A friend recently was on the news promoting "Unschooling" and democratic education and a "free school" she is starting. This is where children get to pick what they want to learn and study it in a way that works best for them at the speed they wish to learn it. The news anchors wanted to know "what about math? Science? Reading" like no child would choose to learn this stuff without it being forced down their throats. I do not believe that. Children have an insatiable hunger to learn. They want to know how things work, they want to know how to read a clock or read a book. They all just do it in a different order and at different times. There is no right or wrong way to learn... except when you are in a traditional school. Why is there this idea, this thought, this opinion that children would rather no nothing?
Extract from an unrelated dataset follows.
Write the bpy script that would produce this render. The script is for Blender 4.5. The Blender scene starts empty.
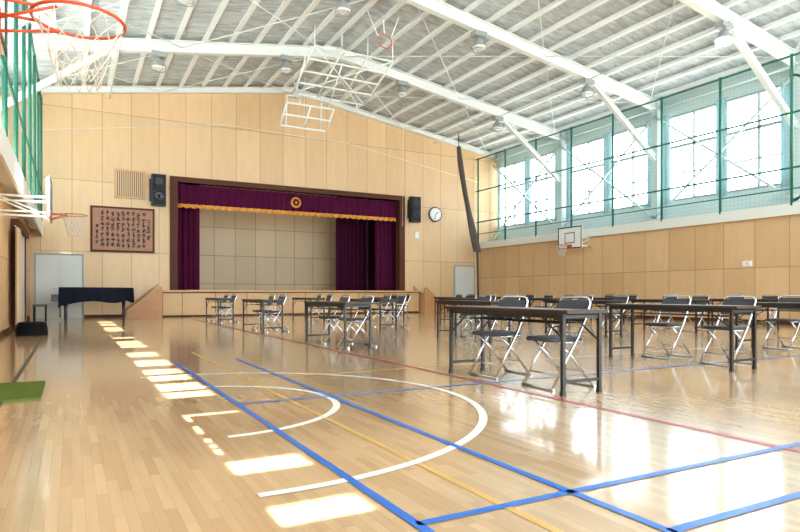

Maybe being in school for 12-13 years, being told what to learn, when to eat, when to pee, who to play with, when to play has made generations of children who hate learning.
Caelan was telling me how on his first monday they were told all the rules, shown around the school and give 5 whole minutes on the play ground. This is an enrichment program for homeschooled children. LOL Enrichment?! How exactly? In what way is he being enriched? The 5 minutes on the play ground? Or maybe the wonderful school lunch that was offered (I packed his lunch)... uncrustable sandwich and hashbrowns, this is the highly nutritious lunch being served to our children. This is the fuel that they get to keep them going through out the day. What a slap in the face.
I just don't get it. I just don't get the whole concept and the further I have to get back in to it, the less sense it makes to me. And so many won't even get what I am ranting about. This is all we know and to question it, is to question so much that we have come to see as normal. But it has only been our "normal" for just the last 100 years or so. But so many feel that this is the one and only way.
Yet here I am, in the middle of it. Helping my three intrepid explorers go off into the wild, weird and totally confusing world of public education. Where you do not have control over your own bodily functions, where you can't truly speak your mind, where they tell you how to socialize (and yet people wonder how do homeschool children socialize: they do it more like real life, you know talking to all sorts of people about all sorts of things), what is important to learn and how quickly you need to eat. I hold out hope that all the freedom they experienced for years will stay with in them and they will keep the fire burning inside of them, that fire that is their own personal love of learning. Learning what they want on their own terms. And that they know that at any time they can stop doing it the way they are doing it and can do it another way.